Spiegando la sua decisione, la CEDU ha indicato che i tribunali francesi avevano pronunciato una «condanna sproporzionata» contro l’attivista Femen (un mese di reclusione con sospensione della pena e 2.000 euro di multa per blasfemia), sostenendo che non aveva considerato la questione della libertà di espressione durante la sua sentenza. «I tribunali nazionali non hanno trovato l’equilibrio, in maniera adeguata, tra gli interessi in gioco», considera la Corte. «L’ingerenza con la libertà di espressione del denunciante, sotto forma di pena detentiva, non era necessaria in una democrazia» e viola l’articolo 10 della Convenzione europea dei diritti dell’uomo, ha aggiunto la corte europea.

Alla CEDU sta diventando un’abitudine difendere questi attacchi compiuti nelle chiese e contro la Chiesa. Già nel 2018 aveva stabilito che la provocazione blasfema del gruppo punk femminista “Pussy riots” nel coro della cattedrale ortodossa di Mosca era una forma di espressione protetta dalla Corte. L’avvocato delle Pussy riots da allora è diventato giudice della CEDU. Lo stesso anno, la Corte aveva condannato anche la Lituania per aver sanzionato annunci blasfemi che raffiguravano Cristo e la Vergine Maria.

Ma la posizione della CEDU è molto diversa quando si tratta di Islam. Ricordiamo che, nel 2018, la CEDU ha sostenuto la condanna penale di un oratore austriaco accusato di aver equiparato il rapporto sessuale di Maometto con Aïcha, allora di soli 9 anni, a “pedofilia”. La CEDU aveva stabilito che questo oratore non cercava di informare obiettivamente il pubblico ma di «dimostrare che Maometto non è degno di essere venerato». A sostegno di tale condanna, la Corte ha ritenuto che parlare di “pedofilo” sarebbe una «una dolosa violazione dello spirito di tolleranza alla base della società suscitando pregiudizio e mettendo in pericolo la pace religiosa».
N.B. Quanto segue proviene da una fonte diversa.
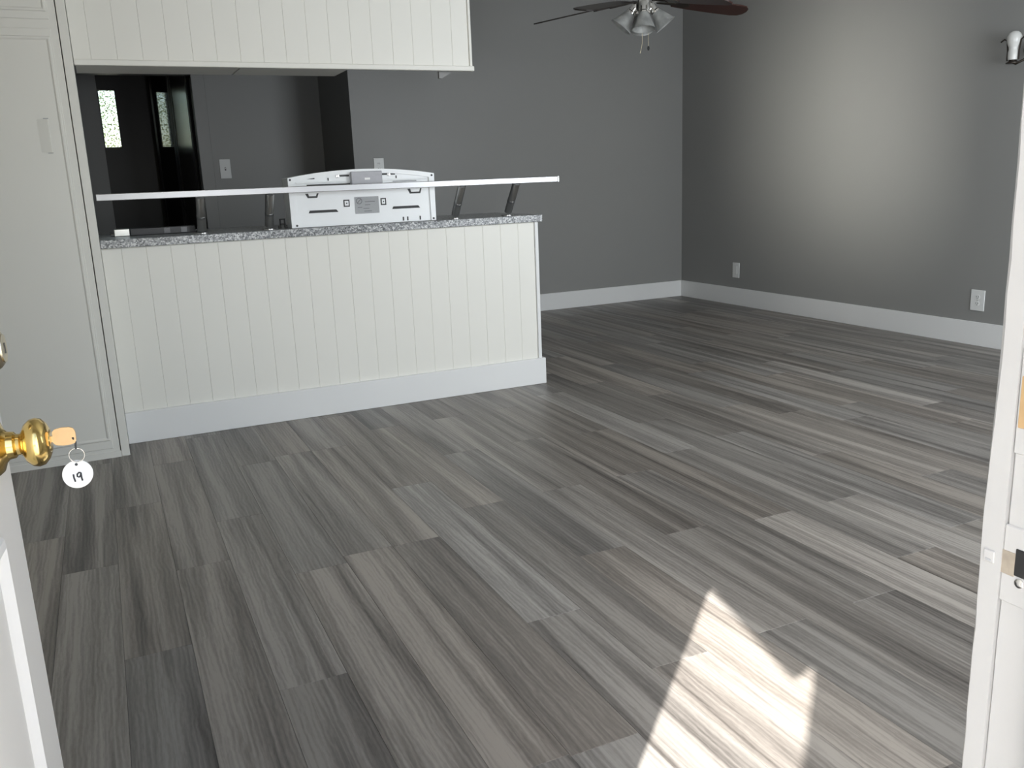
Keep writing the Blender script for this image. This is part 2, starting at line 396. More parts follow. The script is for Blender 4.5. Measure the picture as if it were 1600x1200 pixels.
# worn bolt strike above and a small painted-over bumper on the arris
s2 = child(B(DX1-.0012, DX1+.001, .350, .383, .965, 1.04, bev=.0008).build('strike_plate', 'jamb_paint'), frame)
child(B(DX1-.0018, DX1, .356, .3815, .984, 1.021, bev=.0006).build('bare_metal', 'key_brass'), s2)
bpad = child(B(DX1-.0034, DX1-.001, .3885, .3970, .879, .8885, bev=.0006).build('bumper_pad', 'jamb_paint'), frame)
child(B(DX1-.0038, DX1-.003, .3905, .395, .8805, .8820).build('groove', 'label_grey'), bpad)

# ------------------------------------------------------------------ entrance door, standing open
A_D = math.radians(5.15)
dd = Vector((math.sin(A_D), math.cos(A_D), 0)); nn = Vector((math.cos(A_D), -math.sin(A_D), 0))
DS = Vector((DX0 + .04, .395, 0))      # hinge end of the outside face
door = struct(empty('door_1', DS), 'open white entrance door with raised panel moulding')
# local frame: x along the door, y out of its outside face, z up
Ml = Matrix(((-dd.x, nn.x, 0, 0), (-dd.y, nn.y, 0, 0), (0, 0, 1, 0), (0, 0, 0, 1)))
FLIP = {door}      # parts of the door are drawn with x from the hinge to the latch; local x points the other way
door.matrix_basis = Matrix.Translation(DS) @ Ml
DWID = .80
B(0, DWID, -.04, 0, .008, DZ-.004, bev=.0015).build('door_leaf', 'trim_paint', door)
def ring_mould(x0, x1, z0, z1, w, h, par, name, mat, y=0.0):
    b = bmesh.new()
    prof = [(0, 0), (.15, h*.75), (.45, h), (.7, h*.55), (1, 0)]
    loops = []
    for t, hh in prof:
        d = t*w
        loops.append([b.verts.new(p) for p in ((x0+d, y+hh, z0+d), (x1-d, y+hh, z0+d), (x1-d, y+hh, z1-d), (x0+d, y+hh, z1-d))])
    for a, c in zip(loops, loops[1:]):
        for j in range(4): b.faces.new((a[j], a[(j+1) % 4], c[(j+1) % 4], c[j]))
    bmesh.ops.recalc_face_normals(b, faces=b.faces)
    mb = MB(); mb.merge(b); return mb.build(name, mat, par)
for x0, x1 in ((.10, .372), (.428, .685)):
    for z0, z1 in ((.22, .80), (1.12, 1.86)):
        ring_mould(x0, x1, z0, z1, .026, .009, door, 'panel_moulding', 'trim_paint')
        B(x0+.05, x1-.05, 0, .004, z0+.05, z1-.05, bev=.003).build('raised_panel', 'trim_paint', door)
# knob and deadbolt (turned about the door's outward axis)
def outw(x, z, y=0.0): return along((x, y, z), (0, 1, 0))
KX, KZ = .738, .8885
kn = MB().lathe([(.033, 0.0000), (.0335, 0.0034), (.030, 0.0076), (.021, 0.0109), (.0165, 0.0151), (.0155, 0.0218), (.0125, 0.0244), (.0125, 0.0277), (.0150, 0.0302),
                 (.0225, 0.0336), (.0275, 0.0395), (.0288, 0.0454), (.0272, 0.0512), (.0215, 0.0563), (.0150, 0.0592), (.0125, 0.0588), (.0110, 0.0601), (0, 0.0605)], 40, outw(KX, KZ)).build('knob', 'brass', door, smooth=True)
db = MB().lathe([(.030, 0), (.030, .010), (.027, .016), (.022, .024), (.0185, .027), (.0165, .0272), (.0160, .029), (0, .0295)], 32, outw(KX-.004, 1.003)).build('deadbolt', 'old_brass', door, smooth=True)
B(KX-.0052, KX-.0028, .029, .0302, .997, 1.009).build('keyhole', 'slot_dark', db)
for z in (.25, 1.02, 1.80):
    MB().tube([(-.004, -.044, z-.045), (-.004, -.044, z+.045)], .006, 12).build('hinge', 'brass', door)

# key left in the lock with a round number tag
key = empty('door_key', DS); key.matrix_basis = door.matrix_basis.copy(); FLIP.add(key)
tag(key, 'brass key in the door knob with a round white tag numbered 19', 'key')
b = [(.0, .0070), (.003, .0098), (.010, .0112), (.018, .0108), (.0225, .0090), (.0245, .0050), (.0245, -.0055), (.0225, -.0092), (.018, -.0105), (.010, -.0108), (.003, -.0095), (0, -.0070)]
MB().poly([(.0620+u, KZ+.003+v) for u, v in b], .0024, axis='x', at=KX-.0012).build('key_head', 'key_brass', key)
B(KX-.0011, KX+.0011, .052, .0640, KZ-.002, KZ+.005).build('key_blade', 'key_brass', key)
ky, kz = .083, KZ-.0035
MB().tube([(KX-.002, ky, kz+.004), (KX+.0035, ky+.0015, kz-.003), (KX+.001, ky+.001, kz-.011)], .0012, 8).build('clasp', 'slot_dark', key)
ring = [(KX + .0015, ky + .001 + .0085*math.cos(t*math.pi/14), kz-.0185 + .0085*math.sin(t*math.pi/14)) for t in range(29)]
MB().tube(ring, .0007, 6).build('split_ring', 'chrome', key, smooth=True)
# the tag turns to face the doorway
tg = empty('number_tag')
fc = Ml.to_3x3().transposed() @ (CAM - (DS + nn*ky + dd*KX + Vector((0, 0, kz-.041)))).normalized()
upT = Vector((0, 0, 1)); sx = upT.cross(fc).normalized(); uz = fc.cross(sx)
R3 = Matrix((sx, uz, fc)).transposed().to_4x4(); R3.translation = Vector((-KX, ky-.001, kz-.0415))
tg.matrix_basis = R3
TAGP = tg
MB().lathe([(0, -.0008), (.0162, -.0008), (.0168, 0), (.0162, .0008), (0, .0008)], 40).build('tag_disc', 'tag_white', tg, smooth=True)
# third level only: strokes of the digits and the eyelet lie on the disc
MB().lathe([(0, .0008), (.0017, .0008), (.0017, .0012), (0, .0012)], 14, Matrix.Translation((0, .0115, 0))).build('eyelet', 'slot_dark', tg)
MB().tube([(-.0048, .0005, .001), (-.0046, -.004, .001), (-.0036, -.0088, .001)], .0010, 6).build('digit_one', 'ink', tg)
nine = [(.0035, .0008), (.0015, .0014), (-.0006, -.0002), (-.0008, -.0028), (.0008, -.0040), (.0026, -.0026), (.0035, .0008), (.0034, -.0045), (.0040, -.0088)]
MB().tube([(x, y, .001) for x, y in nine], .0010, 6).build('digit_nine', 'ink', tg)
tg.parent = key; FLIP.clear()

# ------------------------------------------------------------------ peninsula
pen = tag(empty('peninsula', (1.1, YP, 0)), 'white beadboard peninsula under the grey speckled countertop', 'peninsula')
PX0, PX1, PZ = -.007, 2.235, .931
child(B(PX0, PX1-.004, YP, 5.06, .0, PZ-.001).build('carcass', 'white_paint'), pen)
edges = [PX0] + [.078 + .10705*k for k in range(20)] + [2.214]
for a, c in zip(edges, edges[1:]):
    o = B(a+.0001, c-.0001, YP-.0045, YP, BH-.01, PZ-.003, bev=.002).build('board', 'white_paint'); child(o, pen)
child(B(2.2145, PX1, YP-.014, YP+.02, BH-.005, PZ-.001, bev=.002).build('corner_trim', 'trim_paint'), pen)
child(B(PX0, PX1+.018, YP-.026, YP, 0, BH, bev=.0025).build('base_trim', 'trim_paint'), pen)
child(B(PX1-.004, PX1+.018, YP, 5.06, 0, BH, bev=.0025).build('base_trim', 'trim_paint'), pen)

ctop = B(-.007, 2.262, YP-.018, 5.10, PZ, .970, bev=.003, seg=2).build('countertop', 'grey_laminate')
tag(ctop, 'grey speckled laminate countertop on the white beadboard peninsula', 'countertop')

# ------------------------------------------------------------------ metal bar on leaning posts
bar = tag(empty('bar_rail', (1.17, 4.41, .97)), 'long aluminium bar rail raised on leaning posts above the countertop', 'rail')
RY0, RY1 = 4.392, 4.428
child(B(.004, 2.34, RY0, RY1, 1.1455, 1.1755, bev=.002).build('bar', 'aluminium'), bar)
child(B(2.34, 2.347, RY0-.001, RY1+.001, 1.1445, 1.1765, bev=.001).build('end_cap', 'steel'), bar)
for x in (.452, .774, 1.778, 2.098):
    p0, p1 = Vector((x, 4.56, .970)), Vector((x-.004, 4.412, 1.148))
    ax = (p1-p0)
    o = child(MB().tube([p0 + ax*.13, p1], .0215, 20).build('post', 'steel', smooth=True), bar)
    child(MB().tube([p0 + ax*.44, p0 + ax*.50], .0228, 20).build('collar', 'aluminium', smooth=True), o)
    child(MB().lathe([(0, 0), (.034, 0), (.034, .004), (.026, .007), (0, .007)], 20, Matrix.Translation((x, 4.556, .970))).build('foot_flange', 'steel', smooth=True), o)
for x in (1.93, 1.965):
    child(MB().lathe([(.004, 0), (.004, .001), (0, .0016)], 10, along((x, RY0, 1.1605), (0, -1, 0))).build('rivet', 'steel'), bar)

# ------------------------------------------------------------------ range hood standing on the counter
hood = tag(empty('range_hood', (1.26, 4.55, .97)), 'white enamel range hood shell standing upright on the countertop', 'range hood')
HB, HF = 4.640, 4.500
def arc_pts(x0, x1, zside, ztop, n=18):
    out = []
    for i in range(n+1):
        u = i/n; out.append((x0+(x1-x0)*u, zside + (ztop-zside)*(1-(2*u-1)**2)))
    return out
top = arc_pts(.876, 1.648, 1.217, 1.2505)
outline = [(.882, .972), (1.642, .972)] + list(reversed(top))
child(MB().poly(outline, HB-HF, 'y', HF).build('shell', 'hood_enamel'), hood)
# rim along the curved edge and the sides
rim_in = arc_pts(.905, 1.618, 1.198, 1.230)
b = bmesh.new()
o1 = [(.876, .972)] + top + [(1.646, .972)]; i1 = [(.902, .972)] + rim_in + [(1.620, .972)]
for (pa, pb) in ((0, 0),):
    fo = [b.verts.new((x, HF-.010, z)) for x, z in o1]; fi = [b.verts.new((x, HF-.010, z)) for x, z in i1]
    bo = [b.verts.new((x, HF+.002, z)) for x, z in o1]; bi = [b.verts.new((x, HF+.002, z)) for x, z in i1]
    for k in range(len(o1)-1):
        b.faces.new((fo[k], fo[k+1], fi[k+1], fi[k])); b.faces.new((fo[k], bo[k], bo[k+1], fo[k+1])); b.faces.new((fi[k], fi[k+1], bi[k+1], bi[k]))
    b.faces.new((fo[0], fi[0], bi[0], bo[0])); b.faces.new((fo[-1], bo[-1], bi[-1], fi[-1]))
bmesh.ops.recalc_face_normals(b, faces=b.faces)
mb = MB(); mb.merge(b); child(mb.build('rim', 'hood_enamel'), hood)
# folded channels under the curve
child(B(.915, 1.606, HF-.006, HF, 1.188, 1.197, bev=.002).build('channel', 'hood_enamel'), hood)
child(B(.915, 1.190, HF-.007, HF, 1.166, 1.173, bev=.002).build('channel', 'steel'), hood)
child(B(1.360, 1.606, HF-.007, HF, 1.172, 1.178, bev=.002).build('channel', 'hood_enamel'), hood)
child(B(.97, 1.192, HF-.002, HF, 1.1755, 1.182).build('gap', 'slot_dark'), hood)
child(B(1.42, 1.55, HF-.002, HF, 1.180, 1.185).build('gap', 'label_grey'), hood)
for x0, x1, z in ((.972, 1.012, 1.2095), (1.135, 1.190, 1.2165), (1.360, 1.435, 1.2175), (1.53, 1.56, 1.2145)):
    child(B(x0, x1, HF-.0022, HF, z-.001, z+.008).build('slot', 'slot_dark'), hood)
for x in (1.078, 1.437): child(B(x, x+.006, HF-.0022, HF, 1.198, 1.212).build('slot', 'slot_dark'), hood)
for x in (1.130, 1.400):
    child(MB().lathe([(.009, 0), (.009, .005), (0, .006)], 14, along((x, HF, 1.219), (0, -1, 0))).build('screw', 'steel'), hood)
box_ = child(B(1.193, 1.356, HF-.034, HF, 1.165, 1.238, bev=.003).build('motor_box', 'hood_grey'), hood)
child(B(1.262, 1.290, HF-.0348, HF-.033, 1.196, 1.206).build('sticker', 'tag_white'), box_)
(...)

Come non vedere un “doppio standard”, unito a una cecità colpevole? L’oratore austriaco raccontava un fatto, mentre la Femen mirava a ferire e offendere. Perché condannare il primo e difendere il secondo? Non vedono i giudici di Strasburgo che ogni giorno in Europa le chiese vengono profanate, incendiate, le statue spezzate e le croci rovesciate? Non vedono l’incomprensione e l’odio verso Cristo e i cristiani diffondersi nella società? Come non percepire, in tutto questo “doppio standard”, un pregiudizio della stessa Corte?